In the row immediately in front of me, there's an older couple, a man who looks like their son, his wife, and the younger couple's little daughter, about 4 years old and screaming nonstop, wordlessly. Screaming so loudly and steadily that everybody around tries hard not to look at the family. Instead we all look elsewhere, or down at the meals on our fold-down trays, anywhere but at the kid, carefully neutral expressions on our faces.

The little girl has the faint but unmistakable look of Down's, especially in her bright but unfocused eyes. When she first starts screaming, her father picks her up and passes her across the aisle to her grandfather, who cajoles and scolds alternately, the last with his hand poised threateningly, which only results in more screaming.

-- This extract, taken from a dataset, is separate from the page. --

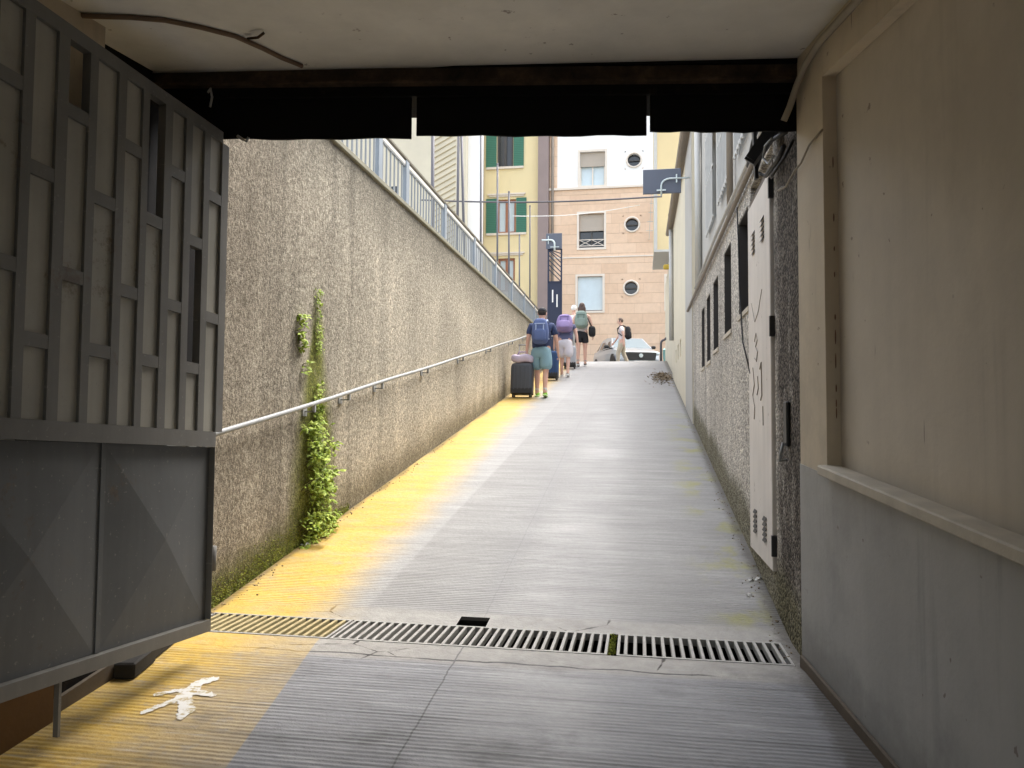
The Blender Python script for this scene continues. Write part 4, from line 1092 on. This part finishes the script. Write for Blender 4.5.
# ================================================================ CAR
def build_car(x, y, yaw):
    r = empty('parked_car', (x,y,ZS), 'silver hatchback parked across the street at the head of the ramp', 'car', None, yaw)
    g = G('silver_car_paint'); P_S = g.out((.50,.53,.55), .3, None, .35, .5, .6)
    # local: nose towards -y
    st = [(-2.12,.60,.34,.56),(-2.06,.74,.24,.68),(-1.9,.82,.2,.76),(-1.5,.86,.2,.86),(-1.05,.88,.2,.95),(-.2,.89,.2,.98),(.8,.89,.2,1.0),(1.5,.88,.2,1.02),(1.95,.84,.22,1.04),(2.08,.76,.3,.98),(2.12,.6,.4,.85)]
    mb = MB(); n_ = 0; rows = []
    for (yy, w_, zl, zh) in st:
        hw = [(0,zl),(w_*.8,zl),(w_*.97,zl+.10),(w_,zl+(zh-zl)*.45),(w_*.985,zl+(zh-zl)*.72),(w_*.93,zh-.04),(w_*.80,zh),(0,zh+.03)]
        loop = [V((px,yy,pz)) for px, pz in hw]+[V((-px,yy,pz)) for px, pz in hw[-2:0:-1]]
        rows.append(loop)
    L = len(rows[0]); vs = [v for row in rows for v in row]; fs = []
    for i in range(len(rows)-1):
        for j in range(L): fs.append((i*L+j, i*L+(j+1) % L, (i+1)*L+(j+1) % L, (i+1)*L+j))
    fs.append(tuple(range(L))); fs.append(tuple((len(rows)-1)*L+j for j in range(L)))
    mb.mesh(vs, fs)
    # cabin
    gh = [(-1.02,.80,.96),(-.28,.64,1.42),(.3,.65,1.47),(1.15,.63,1.44),(1.85,.60,1.10),(2.0,.74,1.0)]
    def C(i, s_): yy, w_, z = gh[i]; return V((s_*w_,yy,z))
    base = [(-1.02,.80),(-.28,.83),(.3,.83),(1.15,.82),(1.85,.76),(2.0,.74)]
    B = lambda i, s_: V((s_*base[i][1], base[i][0], .97))
    for i in range(5):
        mb.poly([C(i,-1),C(i,1),C(i+1,1),C(i+1,-1)])
        for s_ in (-1,1): mb.poly([B(i,s_),B(i+1,s_),C(i+1,s_),C(i,s_)])
    body = mb.build('body', P_S, r, True, False)
    def quad_part(name, pts, mat, inset, out, parent=r):
        pts = [V(p) for p in pts]; c = sum(pts, V())/len(pts); nn = (pts[1]-pts[0]).cross(pts[2]-pts[1]).normalized()
        if nn.dot(c-V((0,.3,.9))) < 0: nn = -nn
        q = [p+(c-p).normalized()*inset+nn*out for p in pts]; mb = MB()
        q2 = [p-nn*.02 for p in q]; mb.poly(q); mb.poly(q2)
        for i in range(len(q)): mb.poly([q[i],q[(i+1)%len(q)],q2[(i+1)%len(q)],q2[i]])
        return mb.build(name, mat, parent, True)
    gl = G('pale_sky_glass'); P_G = gl.out((.30,.36,.38), .06, None, 0, .8)  # pale base colour paints the sky reflection into the windscreen
    quad_part('windscreen', [C(0,-1),C(0,1),C(1,1),C(1,-1)], P_G, .07, .008)
    quad_part('rear_window', [C(3,-1),C(3,1),C(4,1),C(4,-1)], M_GLASS, .07, .008)
    for s_ in (-1,1):
        quad_part('side_window', [B(0,s_)+V((0,.25,.03)),B(2,s_)+V((0,-.03,.03)),C(2,s_)+V((0,-.03,-.05)),C(1,s_)+V((0,.02,-.03))], M_GLASS, .03, .008)
        quad_part('side_window', [B(2,s_)+V((0,.03,.03)),B(4,s_)+V((0,-.2,.06)),C(3,s_)+V((0,.05,-.04)),C(2,s_)+V((0,.03,-.05))], M_GLASS, .03, .008)
        mb = MB(); mb.blob((s_*.95,-.72,1.02), .10,.05,.065,.7,12,8); mb.bar((s_*.82,-.70,.98),(s_*.92,-.70,1.0),.04,.03); mb.build('mirror', M_BLACK, r, True, True)
        mb = MB(); mb.blob((s_*.60,-2.0,.66), .17,.12,.075,.6,14,8); mb.build('headlight', M_BRKT, r, True, True)
        for yy in (-1.32, 1.28):
            w_ = MB(); w_.ring((s_*.80,yy,.31),(1,0,0),.225,.09,28,8); wh = empty('wheel', (0,0,0), None, None); wh.parent = r; 
            w_.build('tyre', M_BLACK, wh, True, True)
            w_ = MB(); w_.disc((s_*.81,yy,.31),(1,0,0),.18,.12,20); w_.build('rim', M_GALV, wh, True)
            mb = MB(); mb.disc((s_*.80,yy,.34),(1,0,0),.36,.185,28); mb.build('wheel_arch', M_BLACK, r, True)
    mb = MB(); mb.hexa([(-.56,-2.17,.40),(.56,-2.17,.40),(.54,-2.0,.40),(-.54,-2.0,.40),(-.62,-2.13,.70),(.62,-2.13,.70),(.58,-1.95,.70),(-.58,-1.95,.70)]); gr = mb.build('grille', M_BLACK, r, True, False, .01)
    mb = MB(); mb.disc((0,-2.165,.57),(0,1,0),.075,.03,24); mb.build('emblem', M_BRKT, gr, True)
    mb = MB(); mb.box((-.26,-2.19,.26),(.26,-2.10,.37)); mb.build('number_plate', M_WHITE, r, True)
    return r
yc = 29.3
cx = on_y(634,355,yc).x
build_car(on_y(625,355,yc+1.2).x, yc+1.2, R(17))

# ================================================================ PEOPLE
def skin_mesh(verts, edges, radii, root=0, sub=2):
    me = bpy.data.meshes.new('t'); me.from_pydata([tuple(v) for v in verts], edges, []); o = bpy.data.objects.new('t', me); col.objects.link(o)
    mo = o.modifiers.new('s', 'SKIN'); mo.use_smooth_shade = True; mo.branch_smoothing = .3
    for i, d in enumerate(me.skin_vertices[0].data):
        r_ = radii[i]; d.radius = (r_, r_) if not isinstance(r_, tuple) else r_; d.use_root = (i == root)
    ss = o.modifiers.new('u', 'SUBSURF'); ss.levels = sub; ss.render_levels = sub
    dg = bpy.context.evaluated_depsgraph_get(); dg.update()
    out = bpy.data.meshes.new_from_object(o.evaluated_get(dg)); bpy.data.objects.remove(o)
    return out
def link(name, me, mat, parent):
    me.name = name; me.materials.clear(); me.materials.append(mat); me.shade_smooth()
    o = bpy.data.objects.new(name, me); col.objects.link(o); o.parent = parent; return o
def skinmat(c=(.62,.36,.27)): return plain('skin', c, .55, .1, 8, .05, 60)
M_SKIN = skinmat(); M_SKIN2 = skinmat((.66,.40,.31))
cloth = lambda n, c: plain('cloth_'+n, c, .85, .15, 9, .25, 70)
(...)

Unable to pacify the girl, grandpa passes her back across the aisle, and pa passes her on to his wife in the window seat.

This back and forth happens once or twice more, and then there's a little to-do because the tyke has wet the little pants she is wearing. Grandpa stands in the aisle, holding the girl with one hand and trying to pull her pants off with the other, while the seated father points helpfully at possible spots on the garment to tug at. She screams some more, and then she is suddenly sitting in the aisle, still wordless and with grandpa's hand again threatening.

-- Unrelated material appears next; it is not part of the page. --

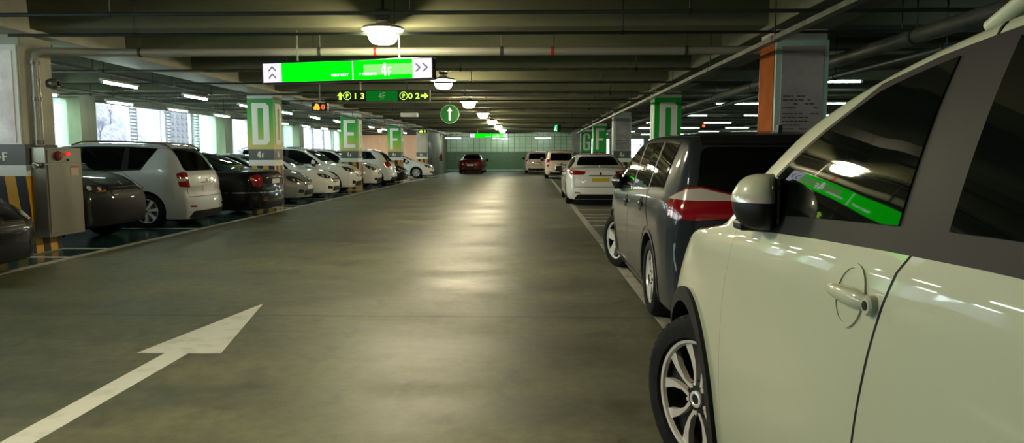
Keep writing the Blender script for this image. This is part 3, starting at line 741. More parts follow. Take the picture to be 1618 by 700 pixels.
def panel(R,poly,ang,off=.004,cell=.05,thick=.012,maxd=None,bm=None,elev=0,mi=0):
    """a thin curved panel laid on the body; poly in (u,z) seen from azimuth ang (0 front, 90 left, 180 rear, -90 right).
    For side views u is the car's x."""
    a=math.radians(ang); d=Vector((math.cos(a),math.sin(a),0)); u=Vector((-math.sin(a),math.cos(a),0))
    if ang==90: u=Vector((1,0,0))
    if ang==-90: u=Vector((1,0,0))
    b2=B(); vs=[b2.verts.new((p[0],p[1],0)) for p in poly]; b2.faces.new(vs)
    us=[p[0] for p in poly]; zs=[p[1] for p in poly]
    q=math.floor(min(us)/cell)*cell+cell
    while q<max(us):
        bmesh.ops.bisect_plane(b2,geom=b2.verts[:]+b2.edges[:]+b2.faces[:],plane_co=(q,0,0),plane_no=(1,0,0)); q+=cell
    q=math.floor(min(zs)/cell)*cell+cell
    while q<max(zs):
        bmesh.ops.bisect_plane(b2,geom=b2.verts[:]+b2.edges[:]+b2.faces[:],plane_co=(0,q,0),plane_no=(0,1,0)); q+=cell
    bmesh.ops.triangulate(b2,faces=[f for f in b2.faces if len(f.verts)>4])
    hit={}
    for v in b2.verts:
        o=u*v.co.x+Vector((0,0,v.co.y))+d*6
        loc,nor,idx,dist=R.bvh.ray_cast(o,-d)
        if loc is not None and (maxd is None or dist<maxd): hit[v]=(loc,nor)
    out=bm or B(); A={}; C={}
    for v,(l,n_) in hit.items():
        if n_.dot(d)<0: n_=-n_
        A[v]=out.verts.new(l+n_*off); C[v]=out.verts.new(l-n_*(thick-off))
    edges={}
    for f in b2.faces:
        if all(v in hit for v in f.verts):
            vs=[A[v] for v in f.verts]
            try: g=out.faces.new(vs); g.material_index=mi; g.smooth=True
            except ValueError: continue
            for i in range(len(f.verts)):
                e=(f.verts[i],f.verts[(i+1)%len(f.verts)]); key=frozenset(e); edges[key]=None if key in edges else e
    for e in edges.values():
        if e:
            g=out.faces.new((A[e[0]],C[e[0]],C[e[1]],A[e[1]])); g.material_index=mi
    for v in list(C.values()):
        if not v.link_faces: out.verts.remove(v)
    b2.free(); return out
def strip(R,pts,w,ang,**k):
    """a narrow band of width w along a polyline in panel coordinates"""
    L_=[];Rr=[]
    for i,p in enumerate(pts):
        a=Vector(pts[max(0,i-1)]); b_=Vector(pts[min(len(pts)-1,i+1)]); d=(b_-a).normalized(); n=Vector((-d.y,d.x))*w/2
        L_.append(tuple(Vector(p)+n)); Rr.append(tuple(Vector(p)-n))
    return panel(R,L_+Rr[::-1],ang,**k)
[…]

The pass-off happens again, grandpa to father who moves her over to the mother. This time ma decides to take her for a walk. She gets up, struggling to keep her balance in the slightly unsteady plane, and to keep the girl's head from bumping against the overhead bins, and she struggles past her seated husband's knees, which he does not so much as move aside. Let alone stand up to let his wife pass into the aisle.

Her face is turned towards me as she squeezes out. Not even the pallu of her pale pink sari, pulled carefully over her head, can mask the sad weariness in her face.

She and her daughter walk past me -- my neutral look still in place -- the screams like a train receding into the distance. But through them, I hear two other things.

First, the mother's quiet voice, in Gujarati: "You're disturbing everyone."

Second, the PA system, in mechanical and strident English: "Direct access message number one. This is a fasten seat belt announcement."

The plane lurches. In the seat in front of me, the father picks up a magazine. We're still half an hour from Bombay and somewhere behind me, I hear screaming.